Dopo ogni incontro, il link verrà pubblicato sulla chat di gruppo per una facile consultazione.

Risvegliarsi all'essere

Corrado pensa -

Contributo di Rita Gallo

Parte 1

Corrado Pensa, insegnante di meditazione Vipassana e studioso di buddhismo, parla del risveglio spirituale come di un processo profondo e trasformativo che nasce dalla consapevolezza e dalla comprensione diretta della realtà. 

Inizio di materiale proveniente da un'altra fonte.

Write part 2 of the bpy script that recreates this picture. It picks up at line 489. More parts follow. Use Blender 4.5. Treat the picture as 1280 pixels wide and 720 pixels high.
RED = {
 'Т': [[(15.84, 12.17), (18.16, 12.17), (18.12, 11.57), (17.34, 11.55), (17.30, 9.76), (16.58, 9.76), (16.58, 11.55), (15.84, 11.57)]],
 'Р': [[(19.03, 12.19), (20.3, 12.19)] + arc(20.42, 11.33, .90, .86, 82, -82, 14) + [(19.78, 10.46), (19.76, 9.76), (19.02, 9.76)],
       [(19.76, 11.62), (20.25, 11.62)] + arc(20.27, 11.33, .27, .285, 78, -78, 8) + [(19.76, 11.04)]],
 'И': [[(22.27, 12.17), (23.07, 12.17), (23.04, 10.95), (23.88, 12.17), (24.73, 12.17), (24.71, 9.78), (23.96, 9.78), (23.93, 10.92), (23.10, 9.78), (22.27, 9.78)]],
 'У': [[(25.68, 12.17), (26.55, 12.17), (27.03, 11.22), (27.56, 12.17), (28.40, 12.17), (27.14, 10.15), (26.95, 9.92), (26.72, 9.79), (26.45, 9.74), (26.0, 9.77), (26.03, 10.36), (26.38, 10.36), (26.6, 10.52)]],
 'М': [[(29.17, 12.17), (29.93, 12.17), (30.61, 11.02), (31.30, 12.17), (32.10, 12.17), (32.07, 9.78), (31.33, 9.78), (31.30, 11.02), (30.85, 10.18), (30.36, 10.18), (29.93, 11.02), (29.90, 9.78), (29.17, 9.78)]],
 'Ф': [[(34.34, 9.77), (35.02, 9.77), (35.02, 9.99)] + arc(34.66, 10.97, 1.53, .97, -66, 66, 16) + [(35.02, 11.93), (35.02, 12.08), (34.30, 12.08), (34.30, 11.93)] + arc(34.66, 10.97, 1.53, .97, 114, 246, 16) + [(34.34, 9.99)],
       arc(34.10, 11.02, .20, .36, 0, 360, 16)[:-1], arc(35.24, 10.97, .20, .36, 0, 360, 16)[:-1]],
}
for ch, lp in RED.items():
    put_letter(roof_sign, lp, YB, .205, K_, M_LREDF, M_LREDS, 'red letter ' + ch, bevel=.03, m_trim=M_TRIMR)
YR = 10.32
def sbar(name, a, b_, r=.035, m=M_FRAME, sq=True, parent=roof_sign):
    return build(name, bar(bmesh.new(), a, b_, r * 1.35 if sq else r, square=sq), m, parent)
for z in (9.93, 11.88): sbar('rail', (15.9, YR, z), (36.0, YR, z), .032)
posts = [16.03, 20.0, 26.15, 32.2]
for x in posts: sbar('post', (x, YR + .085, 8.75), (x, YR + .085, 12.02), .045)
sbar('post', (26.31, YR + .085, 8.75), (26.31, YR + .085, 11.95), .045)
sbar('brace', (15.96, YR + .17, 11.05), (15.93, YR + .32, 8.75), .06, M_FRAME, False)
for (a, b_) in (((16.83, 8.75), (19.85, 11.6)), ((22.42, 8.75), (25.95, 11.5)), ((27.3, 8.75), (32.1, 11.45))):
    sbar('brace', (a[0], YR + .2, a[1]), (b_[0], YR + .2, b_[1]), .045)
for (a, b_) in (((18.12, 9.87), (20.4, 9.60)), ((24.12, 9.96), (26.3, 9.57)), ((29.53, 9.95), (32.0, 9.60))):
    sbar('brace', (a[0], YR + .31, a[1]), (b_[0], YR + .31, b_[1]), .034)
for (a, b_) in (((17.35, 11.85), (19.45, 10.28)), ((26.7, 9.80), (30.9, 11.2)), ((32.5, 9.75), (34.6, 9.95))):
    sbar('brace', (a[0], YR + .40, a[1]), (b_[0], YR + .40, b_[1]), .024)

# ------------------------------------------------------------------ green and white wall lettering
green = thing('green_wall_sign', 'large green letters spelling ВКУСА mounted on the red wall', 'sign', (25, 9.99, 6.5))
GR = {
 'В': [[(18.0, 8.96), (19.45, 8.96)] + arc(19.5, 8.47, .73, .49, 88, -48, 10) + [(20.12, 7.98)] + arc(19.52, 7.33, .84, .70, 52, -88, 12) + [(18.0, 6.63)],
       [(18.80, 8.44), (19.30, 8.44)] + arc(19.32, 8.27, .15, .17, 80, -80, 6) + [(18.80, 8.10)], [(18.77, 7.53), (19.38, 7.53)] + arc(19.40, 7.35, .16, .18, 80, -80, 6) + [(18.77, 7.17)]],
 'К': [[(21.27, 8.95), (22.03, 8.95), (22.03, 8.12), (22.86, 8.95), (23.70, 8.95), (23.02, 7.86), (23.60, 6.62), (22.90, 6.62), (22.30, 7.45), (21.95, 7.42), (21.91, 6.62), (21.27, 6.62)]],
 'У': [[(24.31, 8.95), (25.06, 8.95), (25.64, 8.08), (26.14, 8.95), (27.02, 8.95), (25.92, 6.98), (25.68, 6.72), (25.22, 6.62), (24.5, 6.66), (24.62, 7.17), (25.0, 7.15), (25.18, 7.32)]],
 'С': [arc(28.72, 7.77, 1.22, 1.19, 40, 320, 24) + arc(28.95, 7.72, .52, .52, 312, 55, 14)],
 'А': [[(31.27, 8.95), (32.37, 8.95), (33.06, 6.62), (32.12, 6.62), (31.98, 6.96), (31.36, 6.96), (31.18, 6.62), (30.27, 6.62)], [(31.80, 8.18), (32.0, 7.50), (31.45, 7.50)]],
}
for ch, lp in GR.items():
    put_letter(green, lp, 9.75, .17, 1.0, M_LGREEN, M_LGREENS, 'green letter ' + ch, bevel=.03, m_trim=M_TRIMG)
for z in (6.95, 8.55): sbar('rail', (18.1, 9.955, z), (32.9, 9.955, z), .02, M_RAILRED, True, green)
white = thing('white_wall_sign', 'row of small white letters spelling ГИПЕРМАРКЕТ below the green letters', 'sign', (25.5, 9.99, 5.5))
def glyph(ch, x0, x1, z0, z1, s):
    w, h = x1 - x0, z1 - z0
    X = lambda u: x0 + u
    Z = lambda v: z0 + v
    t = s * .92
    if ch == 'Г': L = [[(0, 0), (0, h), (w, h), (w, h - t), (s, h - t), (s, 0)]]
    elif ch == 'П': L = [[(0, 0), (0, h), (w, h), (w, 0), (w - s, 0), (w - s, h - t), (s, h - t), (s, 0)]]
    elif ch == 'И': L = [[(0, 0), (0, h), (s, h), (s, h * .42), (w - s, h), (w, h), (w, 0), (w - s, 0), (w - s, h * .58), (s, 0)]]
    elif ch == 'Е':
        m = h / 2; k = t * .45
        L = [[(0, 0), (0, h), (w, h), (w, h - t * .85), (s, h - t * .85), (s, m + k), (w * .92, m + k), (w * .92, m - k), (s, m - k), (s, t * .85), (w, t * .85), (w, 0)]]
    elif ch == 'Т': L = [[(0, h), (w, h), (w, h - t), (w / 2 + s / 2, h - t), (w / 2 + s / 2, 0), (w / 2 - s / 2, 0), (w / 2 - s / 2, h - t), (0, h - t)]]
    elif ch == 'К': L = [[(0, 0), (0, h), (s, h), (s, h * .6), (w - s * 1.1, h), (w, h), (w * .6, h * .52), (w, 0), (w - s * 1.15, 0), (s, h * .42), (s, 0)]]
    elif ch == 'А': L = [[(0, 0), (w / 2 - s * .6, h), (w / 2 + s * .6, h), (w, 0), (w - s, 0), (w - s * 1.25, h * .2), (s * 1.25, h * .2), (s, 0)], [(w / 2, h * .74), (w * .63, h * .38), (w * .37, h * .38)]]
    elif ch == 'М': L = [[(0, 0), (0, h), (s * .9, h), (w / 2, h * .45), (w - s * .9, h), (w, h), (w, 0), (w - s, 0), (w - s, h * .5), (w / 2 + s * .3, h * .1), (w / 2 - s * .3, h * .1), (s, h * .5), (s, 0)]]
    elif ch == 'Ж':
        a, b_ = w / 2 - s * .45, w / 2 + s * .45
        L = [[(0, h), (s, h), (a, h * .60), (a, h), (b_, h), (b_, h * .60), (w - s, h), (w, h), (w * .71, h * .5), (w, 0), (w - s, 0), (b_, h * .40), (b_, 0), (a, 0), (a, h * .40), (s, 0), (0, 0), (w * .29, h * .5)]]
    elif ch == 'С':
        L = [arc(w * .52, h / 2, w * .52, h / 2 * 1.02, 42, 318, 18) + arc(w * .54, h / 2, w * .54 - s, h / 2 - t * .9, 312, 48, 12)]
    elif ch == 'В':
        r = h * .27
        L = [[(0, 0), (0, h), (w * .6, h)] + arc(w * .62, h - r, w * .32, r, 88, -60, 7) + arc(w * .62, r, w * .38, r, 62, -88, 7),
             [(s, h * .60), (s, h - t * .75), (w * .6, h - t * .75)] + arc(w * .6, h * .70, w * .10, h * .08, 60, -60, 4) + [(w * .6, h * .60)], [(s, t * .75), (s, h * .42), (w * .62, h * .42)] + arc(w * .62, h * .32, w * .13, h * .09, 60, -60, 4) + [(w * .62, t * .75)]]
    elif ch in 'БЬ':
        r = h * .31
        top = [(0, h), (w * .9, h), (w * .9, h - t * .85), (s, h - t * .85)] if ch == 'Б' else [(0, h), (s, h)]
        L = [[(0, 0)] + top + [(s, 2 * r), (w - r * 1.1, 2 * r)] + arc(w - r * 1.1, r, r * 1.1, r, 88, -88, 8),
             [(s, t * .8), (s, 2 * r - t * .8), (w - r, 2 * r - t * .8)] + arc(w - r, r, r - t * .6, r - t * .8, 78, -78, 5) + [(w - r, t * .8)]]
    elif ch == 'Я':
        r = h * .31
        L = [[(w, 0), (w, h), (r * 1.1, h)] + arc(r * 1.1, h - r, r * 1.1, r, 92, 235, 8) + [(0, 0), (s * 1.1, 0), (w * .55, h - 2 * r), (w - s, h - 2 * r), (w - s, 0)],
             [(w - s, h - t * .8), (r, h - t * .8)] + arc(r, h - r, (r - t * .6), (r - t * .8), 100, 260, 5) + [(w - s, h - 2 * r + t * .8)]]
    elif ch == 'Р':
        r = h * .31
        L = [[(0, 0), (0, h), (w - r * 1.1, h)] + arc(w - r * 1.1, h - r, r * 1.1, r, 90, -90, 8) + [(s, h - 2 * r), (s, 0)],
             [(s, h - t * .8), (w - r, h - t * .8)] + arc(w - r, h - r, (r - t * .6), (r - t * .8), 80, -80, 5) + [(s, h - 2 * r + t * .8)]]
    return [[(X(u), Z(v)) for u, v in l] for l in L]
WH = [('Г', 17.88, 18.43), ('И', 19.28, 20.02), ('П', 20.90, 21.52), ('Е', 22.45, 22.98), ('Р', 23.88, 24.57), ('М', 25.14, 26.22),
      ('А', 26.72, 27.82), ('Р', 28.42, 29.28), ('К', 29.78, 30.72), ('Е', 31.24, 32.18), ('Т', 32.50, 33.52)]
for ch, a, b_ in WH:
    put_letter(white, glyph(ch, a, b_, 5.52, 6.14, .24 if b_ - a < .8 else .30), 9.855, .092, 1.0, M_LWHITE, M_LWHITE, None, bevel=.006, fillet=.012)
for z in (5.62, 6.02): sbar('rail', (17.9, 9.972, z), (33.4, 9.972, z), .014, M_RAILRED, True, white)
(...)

Nei suoi scritti, spesso in dialogo con il pensiero buddhista, il risveglio spirituale non è qualcosa di mistico o lontano, ma un cammino concreto verso una maggiore presenza mentale, libertà interiore e compassione. I suoi scritti sono ricchi di esempi pratici utilissimi.
 

Ecco i punti chiave del concetto secondo Pensa:

 

  1. Consapevolezza del momento presente:
    il risveglio comincia con il radicamento nell’“adesso”, attraverso la pratica della meditazione e l’osservazione non giudicante di pensieri, emozioni e sensazioni corporee.
    Per addestrare la consapevolezza abbiamo bisogno di qualcosa di semplice come le azioni del respirare e del camminare: oggetti semplici ed a portata di mano, il più possibile neutri.
    Tutte le grandi tradizioni fanno perno su una pratica contemplativa, su un lavoro interiore assiduo e regolare. E’ necessario un punto di appoggio forte per fronteggiare l’ignoranza.
    La “pratica” è “educazione”, è ciò che rafforza la mente, la trasforma, ne tira fuori tutta la potenzialità positiva, tutta la sua forza e la rende capace di applicarsi all’impegnativo lavoro di contrastare l’ignoranza.
    Se manca questo rafforzamento, il potere resta in mano agli inquinanti, resta in mano alla sofferenza.
    La pratica è la “bottega dell’artigiano interiore”: si prova, si riprova, si affina, ci si entusiasma lavorando lì sul nostro bancone, sul nostro materiale. E lo strumento che abbiamo è la consapevolezza.


La consapevolezza (Sati) è definita abitualmente come:
 

- “attenzione non giudicante”: un’attenzione per l’attenzione, contemplativa, silenziosa, un’attenzione impersonale, non centrata sull’io, priva dei “mi piace” e “non mi piace”, pienamente partecipatoria, non fredda;

 

- “attenzione saggia” quella che non alimenta gli inquinanti: attaccamento, avversione, ignoranza. E’ innanzitutto una prima comprensione delle quattro verità circa la sofferenza.
 

Non si tratta di attenzione “tesa”. Si dice anche “riposarsi nella consapevolezza”. Quindi non c’è sforzo.
 

L’attenzione gratuita, l’attenzione di per sé, quella non funzionale, porta unione, unità, unificazione e pacificazione. 

Alcune sette dell’epoca del Buddha erano fataliste; il Buddha invece non lo era. Se si lavora e abbiamo la capacità di farlo, i problemi si superano.
 

Più pratichiamo e più la pratica è facile; meno pratichiamo e più la pratica è difficile. Pratichiamo con interesse, con sollecitudine, con appamada: con amore per il lavoro interiore.